(What is required) Repeat the full listing, word for word.

[Start]

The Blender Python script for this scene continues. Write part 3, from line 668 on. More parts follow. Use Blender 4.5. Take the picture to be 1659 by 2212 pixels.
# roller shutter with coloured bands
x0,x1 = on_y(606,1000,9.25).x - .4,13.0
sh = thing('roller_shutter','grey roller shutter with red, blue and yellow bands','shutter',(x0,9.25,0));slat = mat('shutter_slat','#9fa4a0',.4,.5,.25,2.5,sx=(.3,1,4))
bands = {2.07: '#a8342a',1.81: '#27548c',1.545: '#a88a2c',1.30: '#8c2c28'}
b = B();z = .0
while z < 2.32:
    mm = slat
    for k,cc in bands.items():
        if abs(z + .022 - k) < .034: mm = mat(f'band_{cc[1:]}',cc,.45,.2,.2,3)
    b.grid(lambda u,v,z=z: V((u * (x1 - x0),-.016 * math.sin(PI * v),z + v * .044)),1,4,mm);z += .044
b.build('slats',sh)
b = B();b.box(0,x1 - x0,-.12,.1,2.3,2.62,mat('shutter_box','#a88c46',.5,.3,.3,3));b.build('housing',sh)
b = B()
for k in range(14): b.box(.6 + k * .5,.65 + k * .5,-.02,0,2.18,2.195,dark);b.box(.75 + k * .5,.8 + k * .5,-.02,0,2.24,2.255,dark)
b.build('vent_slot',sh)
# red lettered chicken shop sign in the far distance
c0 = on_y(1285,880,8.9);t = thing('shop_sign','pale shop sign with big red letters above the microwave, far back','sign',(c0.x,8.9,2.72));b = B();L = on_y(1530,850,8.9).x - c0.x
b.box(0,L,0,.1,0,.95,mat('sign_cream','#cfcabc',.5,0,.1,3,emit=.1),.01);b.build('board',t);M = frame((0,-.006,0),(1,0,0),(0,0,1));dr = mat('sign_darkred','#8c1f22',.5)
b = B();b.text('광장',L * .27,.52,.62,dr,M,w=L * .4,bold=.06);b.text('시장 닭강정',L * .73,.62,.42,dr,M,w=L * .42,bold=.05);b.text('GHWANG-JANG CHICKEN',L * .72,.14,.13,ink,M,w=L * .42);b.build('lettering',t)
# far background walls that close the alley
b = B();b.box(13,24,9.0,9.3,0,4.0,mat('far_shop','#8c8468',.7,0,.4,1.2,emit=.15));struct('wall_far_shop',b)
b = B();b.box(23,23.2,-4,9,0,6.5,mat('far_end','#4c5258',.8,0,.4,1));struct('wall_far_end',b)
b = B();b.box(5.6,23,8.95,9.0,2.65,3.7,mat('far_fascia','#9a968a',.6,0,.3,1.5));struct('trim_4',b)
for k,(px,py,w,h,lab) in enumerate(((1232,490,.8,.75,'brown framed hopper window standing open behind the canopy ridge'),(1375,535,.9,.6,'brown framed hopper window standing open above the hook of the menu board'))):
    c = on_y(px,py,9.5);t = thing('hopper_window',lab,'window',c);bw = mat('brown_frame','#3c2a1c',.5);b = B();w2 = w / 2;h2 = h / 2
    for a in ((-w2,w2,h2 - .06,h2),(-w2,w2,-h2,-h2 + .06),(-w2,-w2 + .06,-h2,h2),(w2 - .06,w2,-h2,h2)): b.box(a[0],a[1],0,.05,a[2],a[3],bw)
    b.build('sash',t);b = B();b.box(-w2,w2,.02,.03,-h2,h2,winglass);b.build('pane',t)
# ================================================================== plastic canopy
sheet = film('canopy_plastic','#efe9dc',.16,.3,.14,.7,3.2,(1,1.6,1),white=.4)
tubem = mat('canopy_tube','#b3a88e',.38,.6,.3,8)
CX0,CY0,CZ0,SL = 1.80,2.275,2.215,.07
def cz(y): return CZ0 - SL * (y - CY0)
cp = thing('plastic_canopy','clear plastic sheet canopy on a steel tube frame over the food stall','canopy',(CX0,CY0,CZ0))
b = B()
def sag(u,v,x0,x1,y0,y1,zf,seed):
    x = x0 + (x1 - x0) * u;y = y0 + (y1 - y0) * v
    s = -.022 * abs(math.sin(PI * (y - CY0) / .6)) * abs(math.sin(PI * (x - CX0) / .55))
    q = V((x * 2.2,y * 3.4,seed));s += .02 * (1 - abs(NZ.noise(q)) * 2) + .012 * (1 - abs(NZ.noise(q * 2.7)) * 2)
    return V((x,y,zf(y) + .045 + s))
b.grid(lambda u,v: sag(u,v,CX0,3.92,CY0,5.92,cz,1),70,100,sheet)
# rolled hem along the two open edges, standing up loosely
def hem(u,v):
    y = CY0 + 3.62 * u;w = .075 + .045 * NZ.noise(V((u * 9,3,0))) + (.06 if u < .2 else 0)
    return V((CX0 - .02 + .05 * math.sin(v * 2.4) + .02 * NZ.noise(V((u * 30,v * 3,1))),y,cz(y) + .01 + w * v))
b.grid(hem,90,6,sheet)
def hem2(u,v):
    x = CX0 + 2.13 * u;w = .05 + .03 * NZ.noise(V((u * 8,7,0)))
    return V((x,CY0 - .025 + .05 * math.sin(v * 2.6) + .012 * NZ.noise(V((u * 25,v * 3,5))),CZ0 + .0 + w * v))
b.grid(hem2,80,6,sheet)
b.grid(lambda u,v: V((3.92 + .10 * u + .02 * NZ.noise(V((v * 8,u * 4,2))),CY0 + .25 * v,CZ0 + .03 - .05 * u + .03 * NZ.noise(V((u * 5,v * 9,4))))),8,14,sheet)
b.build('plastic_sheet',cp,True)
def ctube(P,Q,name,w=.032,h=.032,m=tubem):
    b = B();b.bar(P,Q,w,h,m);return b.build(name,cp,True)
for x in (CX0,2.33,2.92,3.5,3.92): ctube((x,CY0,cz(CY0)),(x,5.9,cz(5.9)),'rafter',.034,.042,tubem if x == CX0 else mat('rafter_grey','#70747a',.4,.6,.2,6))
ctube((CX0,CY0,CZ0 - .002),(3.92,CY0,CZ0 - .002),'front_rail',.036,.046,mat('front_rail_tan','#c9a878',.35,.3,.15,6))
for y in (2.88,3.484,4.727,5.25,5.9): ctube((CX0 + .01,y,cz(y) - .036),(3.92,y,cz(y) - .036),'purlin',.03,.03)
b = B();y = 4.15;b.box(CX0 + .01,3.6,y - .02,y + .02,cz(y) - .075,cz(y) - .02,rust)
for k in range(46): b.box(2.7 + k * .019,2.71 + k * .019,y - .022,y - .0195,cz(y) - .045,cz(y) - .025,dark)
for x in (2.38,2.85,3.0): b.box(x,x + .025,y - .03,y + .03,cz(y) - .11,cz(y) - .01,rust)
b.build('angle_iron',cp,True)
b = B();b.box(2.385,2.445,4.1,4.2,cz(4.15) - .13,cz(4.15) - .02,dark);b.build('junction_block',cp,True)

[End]

(Expected output)
The Blender Python script for this scene continues. Write part 3, from line 668 on. More parts follow. Use Blender 4.5. Take the picture to be 1659 by 2212 pixels.
# roller shutter with coloured bands
x0,x1 = on_y(606,1000,9.25).x - .4,13.0
sh = thing('roller_shutter','grey roller shutter with red, blue and yellow bands','shutter',(x0,9.25,0));slat = mat('shutter_slat','#9fa4a0',.4,.5,.25,2.5,sx=(.3,1,4))
bands = {2.07: '#a8342a',1.81: '#27548c',1.545: '#a88a2c',1.30: '#8c2c28'}
b = B();z = .0
while z < 2.32:
    mm = slat
    for k,cc in bands.items():
        if abs(z + .022 - k) < .034: mm = mat(f'band_{cc[1:]}',cc,.45,.2,.2,3)
    b.grid(lambda u,v,z=z: V((u * (x1 - x0),-.016 * math.sin(PI * v),z + v * .044)),1,4,mm);z += .044
b.build('slats',sh)
b = B();b.box(0,x1 - x0,-.12,.1,2.3,2.62,mat('shutter_box','#a88c46',.5,.3,.3,3));b.build('housing',sh)
b = B()
for k in range(14): b.box(.6 + k * .5,.65 + k * .5,-.02,0,2.18,2.195,dark);b.box(.75 + k * .5,.8 + k * .5,-.02,0,2.24,2.255,dark)
b.build('vent_slot',sh)
# red lettered chicken shop sign in the far distance
c0 = on_y(1285,880,8.9);t = thing('shop_sign','pale shop sign with big red letters above the microwave, far back','sign',(c0.x,8.9,2.72));b = B();L = on_y(1530,850,8.9).x - c0.x
b.box(0,L,0,.1,0,.95,mat('sign_cream','#cfcabc',.5,0,.1,3,emit=.1),.01);b.build('board',t);M = frame((0,-.006,0),(1,0,0),(0,0,1));dr = mat('sign_darkred','#8c1f22',.5)
b = B();b.text('광장',L * .27,.52,.62,dr,M,w=L * .4,bold=.06);b.text('시장 닭강정',L * .73,.62,.42,dr,M,w=L * .42,bold=.05);b.text('GHWANG-JANG CHICKEN',L * .72,.14,.13,ink,M,w=L * .42);b.build('lettering',t)
# far background walls that close the alley
b = B();b.box(13,24,9.0,9.3,0,4.0,mat('far_shop','#8c8468',.7,0,.4,1.2,emit=.15));struct('wall_far_shop',b)
b = B();b.box(23,23.2,-4,9,0,6.5,mat('far_end','#4c5258',.8,0,.4,1));struct('wall_far_end',b)
b = B();b.box(5.6,23,8.95,9.0,2.65,3.7,mat('far_fascia','#9a968a',.6,0,.3,1.5));struct('trim_4',b)
for k,(px,py,w,h,lab) in enumerate(((1232,490,.8,.75,'brown framed hopper window standing open behind the canopy ridge'),(1375,535,.9,.6,'brown framed hopper window standing open above the hook of the menu board'))):
    c = on_y(px,py,9.5);t = thing('hopper_window',lab,'window',c);bw = mat('brown_frame','#3c2a1c',.5);b = B();w2 = w / 2;h2 = h / 2
    for a in ((-w2,w2,h2 - .06,h2),(-w2,w2,-h2,-h2 + .06),(-w2,-w2 + .06,-h2,h2),(w2 - .06,w2,-h2,h2)): b.box(a[0],a[1],0,.05,a[2],a[3],bw)
    b.build('sash',t);b = B();b.box(-w2,w2,.02,.03,-h2,h2,winglass);b.build('pane',t)
# ================================================================== plastic canopy
sheet = film('canopy_plastic','#efe9dc',.16,.3,.14,.7,3.2,(1,1.6,1),white=.4)
tubem = mat('canopy_tube','#b3a88e',.38,.6,.3,8)
CX0,CY0,CZ0,SL = 1.80,2.275,2.215,.07
def cz(y): return CZ0 - SL * (y - CY0)
cp = thing('plastic_canopy','clear plastic sheet canopy on a steel tube frame over the food stall','canopy',(CX0,CY0,CZ0))
b = B()
def sag(u,v,x0,x1,y0,y1,zf,seed):
    x = x0 + (x1 - x0) * u;y = y0 + (y1 - y0) * v
    s = -.022 * abs(math.sin(PI * (y - CY0) / .6)) * abs(math.sin(PI * (x - CX0) / .55))
    q = V((x * 2.2,y * 3.4,seed));s += .02 * (1 - abs(NZ.noise(q)) * 2) + .012 * (1 - abs(NZ.noise(q * 2.7)) * 2)
    return V((x,y,zf(y) + .045 + s))
b.grid(lambda u,v: sag(u,v,CX0,3.92,CY0,5.92,cz,1),70,100,sheet)
# rolled hem along the two open edges, standing up loosely
def hem(u,v):
    y = CY0 + 3.62 * u;w = .075 + .045 * NZ.noise(V((u * 9,3,0))) + (.06 if u < .2 else 0)
    return V((CX0 - .02 + .05 * math.sin(v * 2.4) + .02 * NZ.noise(V((u * 30,v * 3,1))),y,cz(y) + .01 + w * v))
b.grid(hem,90,6,sheet)
def hem2(u,v):
    x = CX0 + 2.13 * u;w = .05 + .03 * NZ.noise(V((u * 8,7,0)))
    return V((x,CY0 - .025 + .05 * math.sin(v * 2.6) + .012 * NZ.noise(V((u * 25,v * 3,5))),CZ0 + .0 + w * v))
b.grid(hem2,80,6,sheet)
b.grid(lambda u,v: V((3.92 + .10 * u + .02 * NZ.noise(V((v * 8,u * 4,2))),CY0 + .25 * v,CZ0 + .03 - .05 * u + .03 * NZ.noise(V((u * 5,v * 9,4))))),8,14,sheet)
b.build('plastic_sheet',cp,True)
def ctube(P,Q,name,w=.032,h=.032,m=tubem):
    b = B();b.bar(P,Q,w,h,m);return b.build(name,cp,True)
for x in (CX0,2.33,2.92,3.5,3.92): ctube((x,CY0,cz(CY0)),(x,5.9,cz(5.9)),'rafter',.034,.042,tubem if x == CX0 else mat('rafter_grey','#70747a',.4,.6,.2,6))
ctube((CX0,CY0,CZ0 - .002),(3.92,CY0,CZ0 - .002),'front_rail',.036,.046,mat('front_rail_tan','#c9a878',.35,.3,.15,6))
for y in (2.88,3.484,4.727,5.25,5.9): ctube((CX0 + .01,y,cz(y) - .036),(3.92,y,cz(y) - .036),'purlin',.03,.03)
b = B();y = 4.15;b.box(CX0 + .01,3.6,y - .02,y + .02,cz(y) - .075,cz(y) - .02,rust)
for k in range(46): b.box(2.7 + k * .019,2.71 + k * .019,y - .022,y - .0195,cz(y) - .045,cz(y) - .025,dark)
for x in (2.38,2.85,3.0): b.box(x,x + .025,y - .03,y + .03,cz(y) - .11,cz(y) - .01,rust)
b.build('angle_iron',cp,True)
b = B();b.box(2.385,2.445,4.1,4.2,cz(4.15) - .13,cz(4.15) - .02,dark);b.build('junction_block',cp,True)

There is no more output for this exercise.